Sempre sul tema dell’adolescenza, il Giovane Holden di Salinger (del 1951) è, rileggendolo, un libro davvero straordinario e emblematico di un insieme di modalità di funzionamento tipiche di quell’età. Romanzo di formazione dello scrittore statunitense iniziatore del movimento letterario della Beat Generation (di cui fanno parte Kerouac e Ginsberg), noto per il rifiuto delle regole della società benpensante e convenzionale, considerato uno dei più bei romanzi della letteratura moderna, ha influenzato l’immaginario collettivo di molti giovani che vedono in Holden uno specchio di Sé.

Il protagonista sedicenne Holden, poco dedito all’impegno, lascia il college impulsivamente in risposta al disagio del suo fallimento negli studi e, non avendo poi il coraggio di tornare a casa, rimane solo a New York alloggiando in albergo, all’insaputa della famiglia. Resta da solo, in compagnia della sua inquietudine, senso di smarrimento e tristezza. In quelle giornate cerca persone con cui sfogarsi, ma viene deluso perché le sente inquadrate nel mondo degli adulti, che lui deride e osteggia.

L’unico personaggio con cui si sente in sintonia è la sorellina di dieci anni.

Holden non solo mostra un disagio a entrare a far parte del mondo nuovo e complesso degli adulti, ma sembra non aver alcuna intenzione di crescere e far i conti con le regole, che vive come castranti e persecutorie.

La sorellina rappresenta l’infanzia che Holden non vuole lasciare. È come una sua parte interna di cui fa fatica a far il lutto.

Holden, con la sua aria scocciata, insofferente alle regole e al conformismo dei grandi, richiama proprio il mood dei ragazzi a quell’età. La sua baldanza con l’ostentato senso di superiorità sembra nascondere un vissuto di fragilità e di incertezza di quando si attraversa il transito verso il diventar grandi, che comporta vulnerabilità e instabilità. Come una sorta di controdipendenza, che in realtà nasconde un legame molto forte con le figure di riferimento da cui si ha bisogno di affetto e protezione.

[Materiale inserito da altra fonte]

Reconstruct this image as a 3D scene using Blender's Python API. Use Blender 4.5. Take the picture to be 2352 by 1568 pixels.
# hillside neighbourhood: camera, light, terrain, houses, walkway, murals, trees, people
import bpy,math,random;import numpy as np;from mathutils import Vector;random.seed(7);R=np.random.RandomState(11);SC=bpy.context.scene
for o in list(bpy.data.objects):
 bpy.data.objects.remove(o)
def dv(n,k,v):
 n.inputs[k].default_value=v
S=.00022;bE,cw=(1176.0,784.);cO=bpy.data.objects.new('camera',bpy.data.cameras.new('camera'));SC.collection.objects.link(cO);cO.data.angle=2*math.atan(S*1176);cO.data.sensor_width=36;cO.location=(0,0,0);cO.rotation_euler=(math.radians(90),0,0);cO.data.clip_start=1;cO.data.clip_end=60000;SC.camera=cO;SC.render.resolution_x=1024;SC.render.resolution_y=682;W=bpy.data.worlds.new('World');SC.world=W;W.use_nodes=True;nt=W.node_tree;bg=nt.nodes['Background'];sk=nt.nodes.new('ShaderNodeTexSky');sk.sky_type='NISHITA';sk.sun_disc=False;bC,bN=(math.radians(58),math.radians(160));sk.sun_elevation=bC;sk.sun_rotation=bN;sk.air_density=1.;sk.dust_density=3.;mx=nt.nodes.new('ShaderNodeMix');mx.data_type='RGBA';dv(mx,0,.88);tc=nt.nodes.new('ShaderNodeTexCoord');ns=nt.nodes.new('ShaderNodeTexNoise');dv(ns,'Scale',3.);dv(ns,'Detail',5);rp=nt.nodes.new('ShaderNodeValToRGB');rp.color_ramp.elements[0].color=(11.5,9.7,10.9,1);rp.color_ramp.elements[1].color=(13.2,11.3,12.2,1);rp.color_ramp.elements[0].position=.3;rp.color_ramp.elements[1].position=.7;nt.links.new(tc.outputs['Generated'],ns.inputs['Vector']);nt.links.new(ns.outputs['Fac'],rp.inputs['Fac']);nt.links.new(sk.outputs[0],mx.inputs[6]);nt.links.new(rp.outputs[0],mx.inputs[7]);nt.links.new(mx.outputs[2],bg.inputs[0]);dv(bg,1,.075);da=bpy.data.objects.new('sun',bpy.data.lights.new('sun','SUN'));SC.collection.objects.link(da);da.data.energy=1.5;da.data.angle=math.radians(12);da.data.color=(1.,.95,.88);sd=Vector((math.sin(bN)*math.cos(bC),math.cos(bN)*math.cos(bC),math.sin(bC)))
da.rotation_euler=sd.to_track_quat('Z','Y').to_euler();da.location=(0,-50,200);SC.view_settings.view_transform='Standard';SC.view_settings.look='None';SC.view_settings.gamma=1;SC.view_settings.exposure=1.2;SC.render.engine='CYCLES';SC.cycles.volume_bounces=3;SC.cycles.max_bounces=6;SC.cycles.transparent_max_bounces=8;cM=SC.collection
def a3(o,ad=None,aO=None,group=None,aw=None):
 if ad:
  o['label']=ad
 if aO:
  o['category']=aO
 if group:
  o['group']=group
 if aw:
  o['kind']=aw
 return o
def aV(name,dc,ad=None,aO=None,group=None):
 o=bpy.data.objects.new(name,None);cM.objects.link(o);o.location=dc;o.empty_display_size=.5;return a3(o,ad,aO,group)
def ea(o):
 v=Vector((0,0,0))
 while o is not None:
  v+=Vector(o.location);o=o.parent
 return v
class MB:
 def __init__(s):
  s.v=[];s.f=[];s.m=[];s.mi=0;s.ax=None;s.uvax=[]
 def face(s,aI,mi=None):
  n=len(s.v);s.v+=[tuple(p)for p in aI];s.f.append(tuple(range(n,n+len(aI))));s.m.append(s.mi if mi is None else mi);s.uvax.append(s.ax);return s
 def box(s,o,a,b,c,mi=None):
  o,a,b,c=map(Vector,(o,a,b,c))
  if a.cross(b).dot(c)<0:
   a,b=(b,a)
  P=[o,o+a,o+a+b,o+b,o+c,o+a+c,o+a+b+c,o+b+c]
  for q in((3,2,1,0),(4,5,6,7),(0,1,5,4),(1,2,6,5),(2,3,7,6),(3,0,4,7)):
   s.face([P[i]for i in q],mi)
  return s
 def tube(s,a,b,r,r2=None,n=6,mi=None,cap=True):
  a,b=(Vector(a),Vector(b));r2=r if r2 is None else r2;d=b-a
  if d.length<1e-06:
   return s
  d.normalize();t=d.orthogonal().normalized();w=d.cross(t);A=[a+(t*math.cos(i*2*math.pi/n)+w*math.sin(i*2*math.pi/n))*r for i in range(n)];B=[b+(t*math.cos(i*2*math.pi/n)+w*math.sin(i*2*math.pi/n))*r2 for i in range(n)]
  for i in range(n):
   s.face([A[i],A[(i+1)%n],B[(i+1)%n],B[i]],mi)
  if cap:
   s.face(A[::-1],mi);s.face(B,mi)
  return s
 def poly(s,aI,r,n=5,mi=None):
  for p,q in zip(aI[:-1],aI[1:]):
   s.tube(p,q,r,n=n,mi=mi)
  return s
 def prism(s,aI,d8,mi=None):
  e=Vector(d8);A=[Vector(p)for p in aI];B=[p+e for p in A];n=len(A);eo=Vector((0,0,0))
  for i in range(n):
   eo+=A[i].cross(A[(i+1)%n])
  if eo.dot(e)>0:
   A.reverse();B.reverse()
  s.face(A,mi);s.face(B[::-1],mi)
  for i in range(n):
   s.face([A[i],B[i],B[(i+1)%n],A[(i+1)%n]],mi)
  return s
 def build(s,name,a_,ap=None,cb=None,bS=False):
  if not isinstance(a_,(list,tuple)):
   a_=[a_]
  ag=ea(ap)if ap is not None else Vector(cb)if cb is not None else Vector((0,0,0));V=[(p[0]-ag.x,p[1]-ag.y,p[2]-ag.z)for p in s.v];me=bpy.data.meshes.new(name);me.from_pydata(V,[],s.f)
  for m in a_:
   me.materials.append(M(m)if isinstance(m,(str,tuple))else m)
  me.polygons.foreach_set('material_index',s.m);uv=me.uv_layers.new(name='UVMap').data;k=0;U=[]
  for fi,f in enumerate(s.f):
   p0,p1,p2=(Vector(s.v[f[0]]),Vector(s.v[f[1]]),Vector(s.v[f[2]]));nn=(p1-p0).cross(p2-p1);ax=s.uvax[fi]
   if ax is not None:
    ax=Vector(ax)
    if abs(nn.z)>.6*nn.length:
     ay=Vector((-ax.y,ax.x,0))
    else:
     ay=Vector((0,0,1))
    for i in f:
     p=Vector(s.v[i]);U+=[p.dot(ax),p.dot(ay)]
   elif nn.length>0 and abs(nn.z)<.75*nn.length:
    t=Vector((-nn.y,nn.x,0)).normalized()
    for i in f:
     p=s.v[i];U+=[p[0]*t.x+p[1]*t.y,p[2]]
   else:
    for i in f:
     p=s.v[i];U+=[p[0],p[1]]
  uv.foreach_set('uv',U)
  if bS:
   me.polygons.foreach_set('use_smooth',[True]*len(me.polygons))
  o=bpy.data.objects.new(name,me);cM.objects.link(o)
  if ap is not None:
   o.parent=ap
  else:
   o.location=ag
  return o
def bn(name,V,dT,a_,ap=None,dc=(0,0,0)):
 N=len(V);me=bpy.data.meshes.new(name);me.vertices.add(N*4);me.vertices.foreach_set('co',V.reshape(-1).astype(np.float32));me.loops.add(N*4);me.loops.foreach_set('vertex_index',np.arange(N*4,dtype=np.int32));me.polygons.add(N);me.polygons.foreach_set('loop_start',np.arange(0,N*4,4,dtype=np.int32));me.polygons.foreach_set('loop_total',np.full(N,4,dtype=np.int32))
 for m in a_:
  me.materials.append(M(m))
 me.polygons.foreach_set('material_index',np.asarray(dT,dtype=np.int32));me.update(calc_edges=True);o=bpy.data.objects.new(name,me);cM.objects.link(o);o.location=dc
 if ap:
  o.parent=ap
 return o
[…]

La ricerca di Sé attraverso gli altri come per rispecchiamento è un altro tratto tipico dell’età.

Inoltre, sono tratteggiati straordinariamente bene gli agiti non pensati per evacuare il disagio e le pressioni interne, come quando Holden lascia il college o cerca interlocutori seguendo tensioni interne poco mentalizzate. Le giornate trascorse a New York all’insaputa dei genitori evocano una ricerca di sé emancipatoria, in cui vive una sorta di solitudine nomade eccitante ma allo stesso tempo molto malinconica.

Ma non è facile star bene in compagnia di sé a quell’età, infatti la solitudine per Holden si tinge di vuoto, tristezza, rabbia.

Holden fa molta simpatia, evoca affetto e tenerezza e ci aiuta a identificarci in una fase di crescita che ha tratti specifici, che tiene insieme come in un arcipelago tanti diversi aspetti di se’, del passato da lasciare faticosamente, del presente da costruire, del futuro temuto e idealizzato. Holden slitta difensivamente verso gli aspetti regressivi, perché per il momento evita parzialmente il disagio, mostrando un’indifferenza e un’ostilità verso quel mondo dei grandi che fisiologicamente mette in discussione, che critica ma che sotto sotto comprende che regali una sorta di stabilità agognata.

Romanzo di formazione bellissimo, avvincente, con elementi autobiografici, che fa parte di un’epoca ormai lontana… ma in Holden in qualche modo con tenerezza e un certo fascino, possiamo ritrovare la vulnerabilità, l’inquietudine e lo spirito di ricerca e sperimentazione che l’età dell’adolescenza comporta. Secondo me da leggere e da rileggere e da far conoscere ai ragazzi.